Recent times have marked a dramatic shift in our collective attitude toward B.F.E. We fear its lack of 4G LTE and Wi-Fi hotspots, we believe its few inhabitants to be uneducated and frightening, we think it involves hours of dreadful driving and no meaningful raison d’etre.

And yet, as the world races toward hyperconnectivity and density and automated everything, some people find the Middle of Nowhere to be more appealing than ever. I hear in its howling winds a siren song, see in its wide open spaces some reflection of reality that proves elusive elsewhere, feel my blood pressure plummet when I spy a gravel road and go careening down it toward the unknown and the certain solitude it promises.
There is another merit in these supposedly forsaken places. The problems you encounter out here are real in the best sense. Who wouldn’t prefer inclement weather to toll bills or mechanical troubles to waking up in civilization groggy, questioning the nature of existence and human consciousness? Theoretical quibbles dissolve once social media is inaccessible and the responsible parties are safely left whence they came. And it’s blessedly hard to get a parking ticket when nobody else wants your parking space.

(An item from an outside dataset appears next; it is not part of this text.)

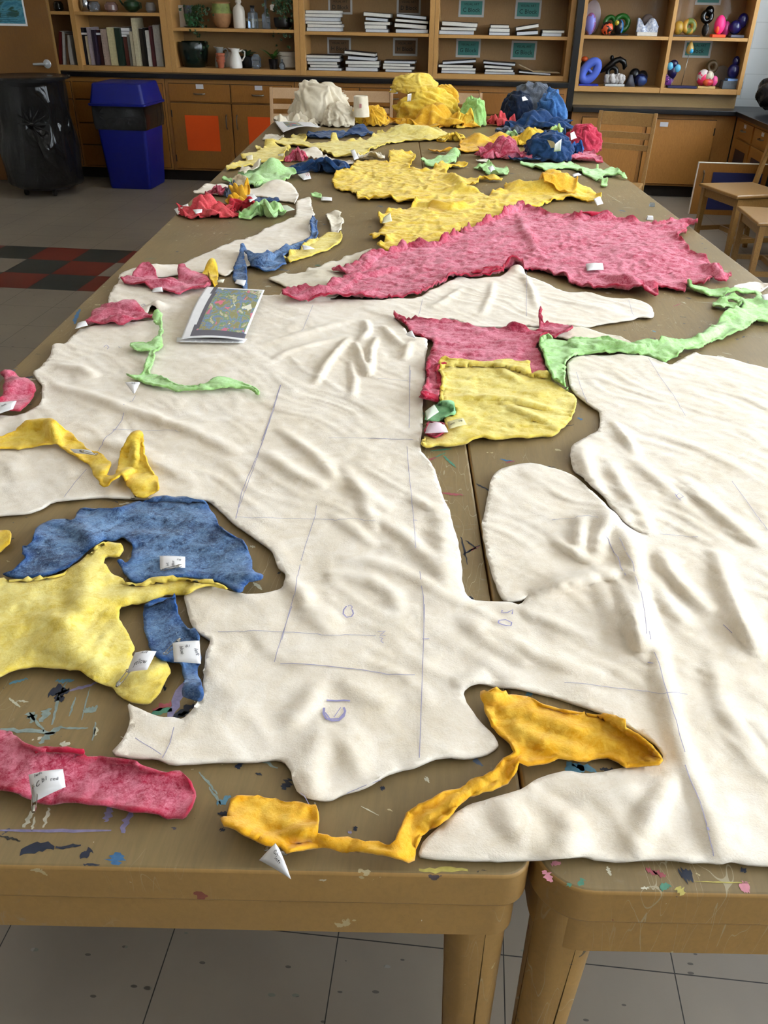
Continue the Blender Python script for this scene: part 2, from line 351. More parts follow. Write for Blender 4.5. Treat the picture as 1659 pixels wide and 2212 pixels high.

The silence of the Kiawah Grasslands and the back country of the Rocky Mountains is as powerful metaphorically as it is literally. With shale underfoot and big skies ahead, loves spurned and principals violated are a million miles away. Hot transmission fluid on the hands is Holy Water in a time when most pain is of the theoretical variety, inflicted by petty humans and cyber strangers and overanalytical brains As the magnetism of Northern New Mexico’s plains pulled me towards a small herd of pronghorn antelope, it also seemed to draw out of me so many layers of confounded concerns. The stress of losing a few dollars donating discarded possessions instead of selling them, the Estimated Time of Arrival on Google Maps, the people who have inexplicably wronged me (and each other) along the way, the unbearable midnight dreams of being smashed into an embankment or hit by a car or shot by a rifle from far away all fizzled into the knee-high brush. There was no cell signal to power Spotify, nor any FM radio stations that my truck’s half-mast antenna could detect. With nothing but the whir of an ancient straight-six motor and Hank’s vigorous panting at the sight of cattle and antelope and a gusting breeze, I could hear myself not thinking. What a blissful sound that is.

People speak of the Middle of Nowhere fearfully. There’s nobody out there. What if you need help? They bemoan when other humans encroach on their sense of solitude in the Middle of Nowhere. I was on Shafter Trail in Moab, but so was everybody else today. Of course, “everybody else” means seeing five or six cars in the leading edge of the Grand Canyon over the course of a four hour drive. Neither assessment is wrong, though the Middle of Nowhere means something more nuanced than a simple lack of humanity. It is a changed relationship with the space-time continuum, a shift in priorities, a return to the elemental experience of simply being.
In 2017, it is astoundingly difficult to find oneself more than an hour’s walk away from cell service, and even in these places, there are a myriad of ways to prevent being truly lost. Most people compulsively check their phones dozens of times a day. We are so far removed from truly pressing issues that we gorge ourselves on the lives of others, as if our own are not intriguing and complex enough as-is. Reality television is the most popular form of entertainment, and with the advent of the internet, everyone has turned their lives into a curated highlight reel. This fogs our ability to think clearly. It skews our perception of ‘normalcy,’ should such a thing exist at all. It robs us of the profound enjoyment of the moments we’re in and the people we know, for there’s always a sense that something bigger and better is happening elsewhere, all because we saw it on the internet.